» Data section:
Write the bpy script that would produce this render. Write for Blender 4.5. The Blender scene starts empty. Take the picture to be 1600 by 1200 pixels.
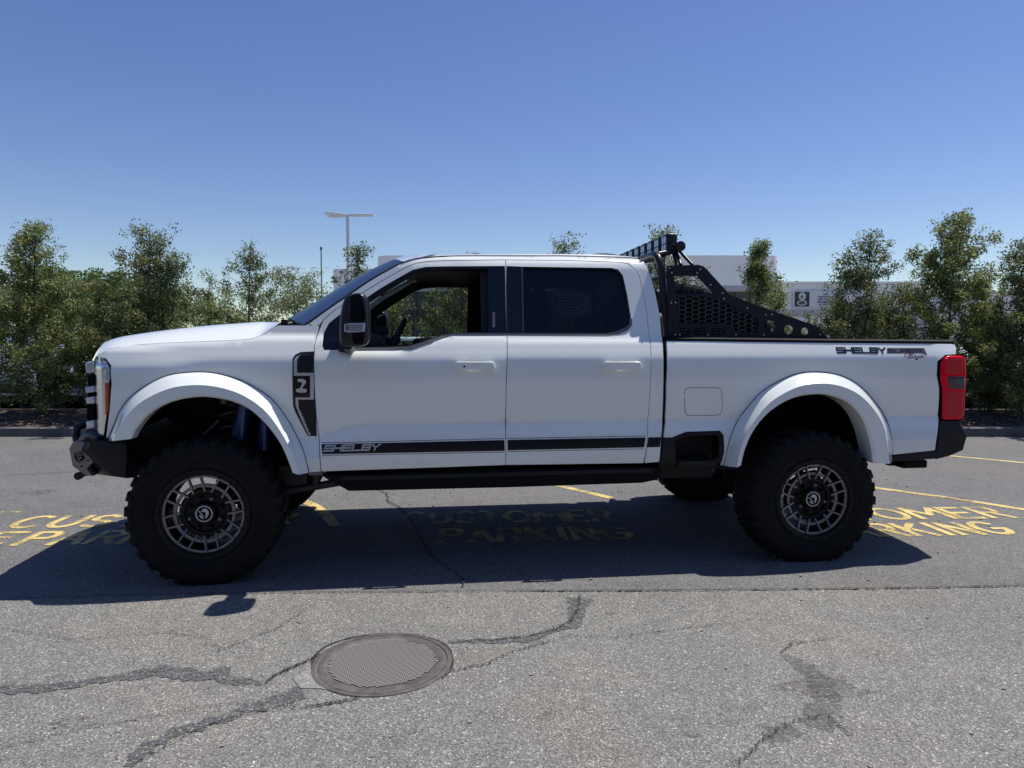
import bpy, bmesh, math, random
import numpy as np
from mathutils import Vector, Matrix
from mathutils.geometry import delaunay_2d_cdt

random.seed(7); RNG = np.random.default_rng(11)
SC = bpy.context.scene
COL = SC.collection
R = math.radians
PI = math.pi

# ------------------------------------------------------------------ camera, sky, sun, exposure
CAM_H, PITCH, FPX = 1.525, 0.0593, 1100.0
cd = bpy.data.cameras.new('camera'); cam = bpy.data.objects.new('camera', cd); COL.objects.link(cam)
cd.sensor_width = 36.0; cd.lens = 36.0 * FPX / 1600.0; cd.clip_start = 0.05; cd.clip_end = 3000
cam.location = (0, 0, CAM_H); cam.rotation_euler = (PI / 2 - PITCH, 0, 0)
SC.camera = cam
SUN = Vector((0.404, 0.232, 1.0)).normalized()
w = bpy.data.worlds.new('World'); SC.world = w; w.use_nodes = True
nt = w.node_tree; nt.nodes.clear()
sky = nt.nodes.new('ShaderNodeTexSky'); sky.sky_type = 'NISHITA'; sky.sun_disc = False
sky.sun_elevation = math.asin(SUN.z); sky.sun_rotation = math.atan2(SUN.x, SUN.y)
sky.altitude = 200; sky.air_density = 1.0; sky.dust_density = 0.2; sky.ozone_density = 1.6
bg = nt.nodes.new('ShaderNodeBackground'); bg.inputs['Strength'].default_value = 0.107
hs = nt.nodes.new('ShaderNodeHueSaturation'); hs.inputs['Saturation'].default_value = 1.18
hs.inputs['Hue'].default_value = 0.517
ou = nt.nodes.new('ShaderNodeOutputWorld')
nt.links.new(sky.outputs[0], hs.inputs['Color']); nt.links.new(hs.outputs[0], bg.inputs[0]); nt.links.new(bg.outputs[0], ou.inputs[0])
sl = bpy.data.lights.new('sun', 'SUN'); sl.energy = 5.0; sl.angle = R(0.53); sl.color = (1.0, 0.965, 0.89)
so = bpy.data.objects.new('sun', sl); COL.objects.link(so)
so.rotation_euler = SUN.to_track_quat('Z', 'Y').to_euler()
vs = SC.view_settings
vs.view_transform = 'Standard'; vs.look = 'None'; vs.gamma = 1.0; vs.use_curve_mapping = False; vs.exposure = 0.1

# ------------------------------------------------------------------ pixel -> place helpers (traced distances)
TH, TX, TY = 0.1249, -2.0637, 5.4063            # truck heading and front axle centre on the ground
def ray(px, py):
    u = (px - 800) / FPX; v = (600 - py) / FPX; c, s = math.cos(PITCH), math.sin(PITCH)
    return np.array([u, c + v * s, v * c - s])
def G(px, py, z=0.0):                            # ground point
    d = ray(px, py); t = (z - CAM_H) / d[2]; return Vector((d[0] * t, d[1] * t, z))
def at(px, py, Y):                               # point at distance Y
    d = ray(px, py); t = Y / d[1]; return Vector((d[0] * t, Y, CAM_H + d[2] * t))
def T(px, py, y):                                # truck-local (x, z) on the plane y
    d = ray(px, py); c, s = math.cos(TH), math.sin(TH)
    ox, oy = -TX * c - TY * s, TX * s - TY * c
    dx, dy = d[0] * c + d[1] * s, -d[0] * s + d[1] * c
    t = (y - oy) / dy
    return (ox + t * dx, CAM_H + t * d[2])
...
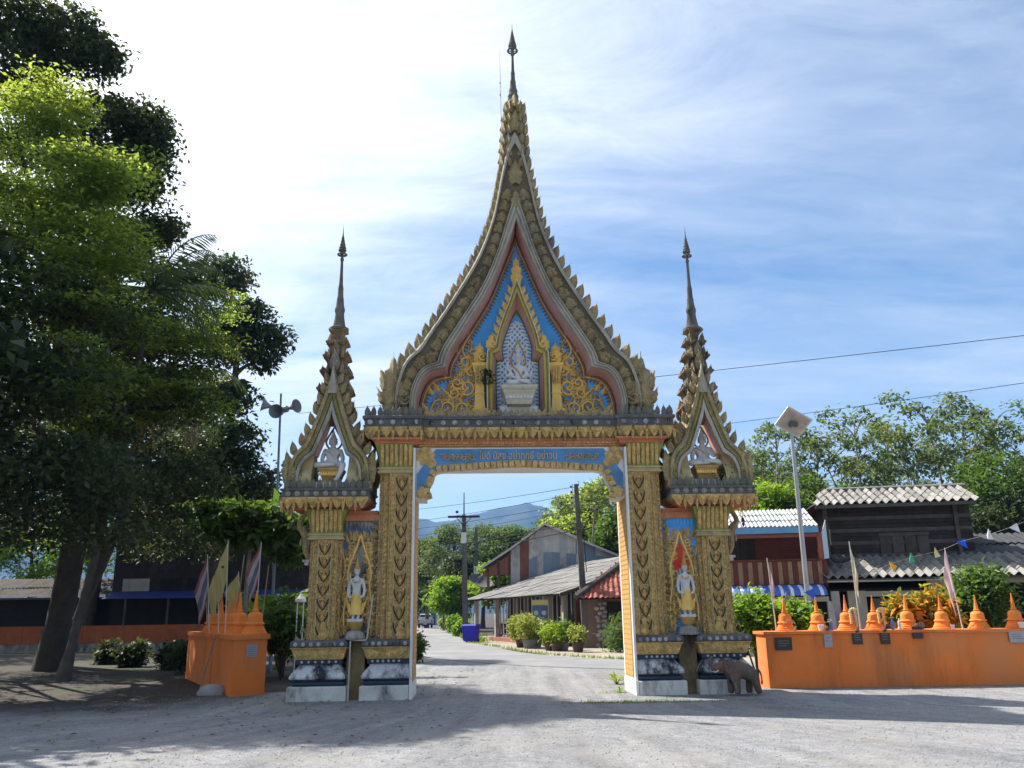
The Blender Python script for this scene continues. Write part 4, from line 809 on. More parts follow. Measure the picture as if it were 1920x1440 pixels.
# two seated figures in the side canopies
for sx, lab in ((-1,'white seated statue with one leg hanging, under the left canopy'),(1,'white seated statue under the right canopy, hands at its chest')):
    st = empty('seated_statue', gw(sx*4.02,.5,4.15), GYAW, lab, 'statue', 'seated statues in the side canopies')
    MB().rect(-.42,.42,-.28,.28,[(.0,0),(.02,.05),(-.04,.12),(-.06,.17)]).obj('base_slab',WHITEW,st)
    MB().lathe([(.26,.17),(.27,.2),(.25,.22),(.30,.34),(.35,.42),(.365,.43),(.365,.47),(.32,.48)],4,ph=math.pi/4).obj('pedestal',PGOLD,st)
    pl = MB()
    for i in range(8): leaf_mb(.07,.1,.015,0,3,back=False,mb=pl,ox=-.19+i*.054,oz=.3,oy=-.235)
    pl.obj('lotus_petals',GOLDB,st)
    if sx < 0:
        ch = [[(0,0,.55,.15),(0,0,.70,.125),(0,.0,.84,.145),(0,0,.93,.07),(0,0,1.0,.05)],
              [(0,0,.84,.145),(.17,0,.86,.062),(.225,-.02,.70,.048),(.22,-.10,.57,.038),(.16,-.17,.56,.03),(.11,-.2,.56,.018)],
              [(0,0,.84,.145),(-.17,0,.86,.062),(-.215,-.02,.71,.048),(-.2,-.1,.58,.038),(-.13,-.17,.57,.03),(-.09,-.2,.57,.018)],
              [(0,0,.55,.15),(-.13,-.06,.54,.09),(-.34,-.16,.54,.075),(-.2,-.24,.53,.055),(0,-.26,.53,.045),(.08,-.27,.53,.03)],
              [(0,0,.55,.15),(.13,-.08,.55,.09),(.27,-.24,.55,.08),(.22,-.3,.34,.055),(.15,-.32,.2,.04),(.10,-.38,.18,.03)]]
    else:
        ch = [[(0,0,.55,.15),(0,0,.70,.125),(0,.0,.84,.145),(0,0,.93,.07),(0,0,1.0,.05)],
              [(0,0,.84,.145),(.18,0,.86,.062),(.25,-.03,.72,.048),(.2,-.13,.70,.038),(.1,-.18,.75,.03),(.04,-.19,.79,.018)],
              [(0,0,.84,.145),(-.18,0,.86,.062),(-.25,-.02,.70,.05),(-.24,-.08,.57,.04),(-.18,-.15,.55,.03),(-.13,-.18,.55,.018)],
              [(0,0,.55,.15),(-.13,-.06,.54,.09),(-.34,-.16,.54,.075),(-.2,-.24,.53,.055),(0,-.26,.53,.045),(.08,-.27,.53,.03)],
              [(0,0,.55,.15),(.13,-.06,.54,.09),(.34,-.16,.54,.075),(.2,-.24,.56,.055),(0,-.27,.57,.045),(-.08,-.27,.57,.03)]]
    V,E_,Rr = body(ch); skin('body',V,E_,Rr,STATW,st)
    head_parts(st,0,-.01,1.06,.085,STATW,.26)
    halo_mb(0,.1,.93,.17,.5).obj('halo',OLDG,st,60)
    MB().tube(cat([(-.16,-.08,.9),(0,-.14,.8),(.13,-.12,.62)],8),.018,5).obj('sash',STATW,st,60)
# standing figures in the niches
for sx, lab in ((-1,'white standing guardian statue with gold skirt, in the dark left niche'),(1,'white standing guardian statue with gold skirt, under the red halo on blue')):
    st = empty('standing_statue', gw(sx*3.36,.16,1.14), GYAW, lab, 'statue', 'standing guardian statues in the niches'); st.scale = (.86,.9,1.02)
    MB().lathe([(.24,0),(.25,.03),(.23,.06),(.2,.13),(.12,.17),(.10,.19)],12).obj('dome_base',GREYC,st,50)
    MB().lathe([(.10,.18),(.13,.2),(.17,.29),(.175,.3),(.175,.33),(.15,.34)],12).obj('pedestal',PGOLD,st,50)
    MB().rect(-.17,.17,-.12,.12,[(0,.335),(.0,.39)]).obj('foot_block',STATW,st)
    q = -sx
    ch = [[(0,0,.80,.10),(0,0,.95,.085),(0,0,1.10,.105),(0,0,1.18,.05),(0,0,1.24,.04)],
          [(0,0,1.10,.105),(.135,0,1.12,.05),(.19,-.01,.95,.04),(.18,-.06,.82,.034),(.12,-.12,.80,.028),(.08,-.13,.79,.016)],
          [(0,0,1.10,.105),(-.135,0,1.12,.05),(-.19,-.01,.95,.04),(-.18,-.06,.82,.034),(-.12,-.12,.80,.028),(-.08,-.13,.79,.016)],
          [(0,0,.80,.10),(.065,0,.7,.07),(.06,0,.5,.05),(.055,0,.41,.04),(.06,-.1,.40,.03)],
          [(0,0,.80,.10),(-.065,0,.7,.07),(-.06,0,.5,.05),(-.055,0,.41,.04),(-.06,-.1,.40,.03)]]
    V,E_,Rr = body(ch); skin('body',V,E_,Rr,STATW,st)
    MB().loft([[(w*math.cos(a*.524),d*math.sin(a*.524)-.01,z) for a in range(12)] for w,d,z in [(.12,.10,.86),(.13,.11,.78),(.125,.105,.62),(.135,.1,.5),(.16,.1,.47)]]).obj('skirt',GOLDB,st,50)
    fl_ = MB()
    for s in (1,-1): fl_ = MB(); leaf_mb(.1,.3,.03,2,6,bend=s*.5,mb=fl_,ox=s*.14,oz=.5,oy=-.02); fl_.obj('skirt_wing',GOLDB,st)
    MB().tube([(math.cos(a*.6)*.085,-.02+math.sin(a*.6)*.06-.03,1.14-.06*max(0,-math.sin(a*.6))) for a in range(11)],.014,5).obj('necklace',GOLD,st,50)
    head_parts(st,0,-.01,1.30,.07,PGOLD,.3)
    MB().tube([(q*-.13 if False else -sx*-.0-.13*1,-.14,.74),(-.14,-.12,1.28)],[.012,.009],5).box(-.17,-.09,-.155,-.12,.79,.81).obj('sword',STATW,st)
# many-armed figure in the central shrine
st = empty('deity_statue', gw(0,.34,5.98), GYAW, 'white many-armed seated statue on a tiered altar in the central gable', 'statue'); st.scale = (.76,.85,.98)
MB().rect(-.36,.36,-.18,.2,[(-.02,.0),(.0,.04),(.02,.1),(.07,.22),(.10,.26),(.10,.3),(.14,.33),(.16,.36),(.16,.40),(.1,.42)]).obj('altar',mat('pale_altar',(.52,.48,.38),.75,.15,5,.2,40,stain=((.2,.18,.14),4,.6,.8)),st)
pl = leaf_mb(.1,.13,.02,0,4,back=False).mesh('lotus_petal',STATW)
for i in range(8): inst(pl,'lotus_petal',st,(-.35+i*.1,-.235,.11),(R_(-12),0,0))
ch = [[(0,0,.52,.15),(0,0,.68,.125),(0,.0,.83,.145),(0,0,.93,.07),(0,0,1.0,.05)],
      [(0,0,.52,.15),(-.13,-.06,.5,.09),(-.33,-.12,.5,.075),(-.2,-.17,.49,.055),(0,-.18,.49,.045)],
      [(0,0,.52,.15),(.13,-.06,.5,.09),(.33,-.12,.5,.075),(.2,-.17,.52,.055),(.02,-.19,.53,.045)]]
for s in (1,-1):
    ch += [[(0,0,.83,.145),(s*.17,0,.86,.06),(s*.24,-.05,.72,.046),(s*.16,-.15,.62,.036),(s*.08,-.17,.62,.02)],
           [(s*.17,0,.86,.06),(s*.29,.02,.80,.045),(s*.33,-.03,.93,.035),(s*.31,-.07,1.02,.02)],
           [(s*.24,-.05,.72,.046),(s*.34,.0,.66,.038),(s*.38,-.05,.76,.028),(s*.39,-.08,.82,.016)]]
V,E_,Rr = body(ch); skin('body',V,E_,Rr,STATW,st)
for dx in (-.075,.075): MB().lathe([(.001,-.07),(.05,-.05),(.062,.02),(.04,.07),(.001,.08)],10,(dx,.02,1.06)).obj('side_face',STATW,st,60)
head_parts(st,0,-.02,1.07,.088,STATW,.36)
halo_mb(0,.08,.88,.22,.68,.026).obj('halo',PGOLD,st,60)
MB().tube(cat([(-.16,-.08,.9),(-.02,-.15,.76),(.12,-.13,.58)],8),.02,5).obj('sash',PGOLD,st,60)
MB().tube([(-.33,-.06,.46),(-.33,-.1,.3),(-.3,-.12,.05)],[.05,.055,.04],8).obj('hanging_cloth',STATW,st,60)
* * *
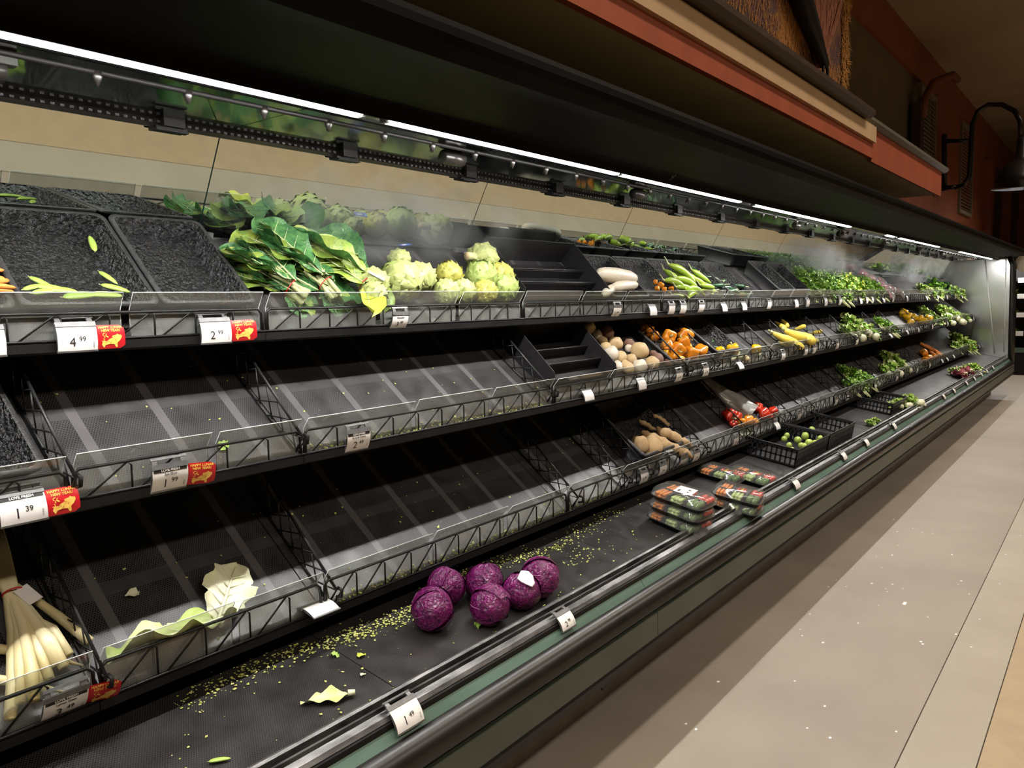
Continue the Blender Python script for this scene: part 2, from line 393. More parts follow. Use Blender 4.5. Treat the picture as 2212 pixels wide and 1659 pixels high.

» Given problem:
Above this task is a listing with pictures in it. Retype only the lines from the one containing "Write the bpy" through the one containing "PI = math.pi", both included, and not the pictures.

» Exercise answer:
Write the bpy script that would produce this render. Write for Blender 4.5. The Blender scene starts empty. Take the picture to be 1600 by 1200 pixels.
import bpy, bmesh, math, random
import numpy as np
from mathutils import Vector, Matrix
from mathutils.geometry import delaunay_2d_cdt

random.seed(7); RNG = np.random.default_rng(11)
SC = bpy.context.scene
COL = SC.collection
R = math.radians
PI = math.pi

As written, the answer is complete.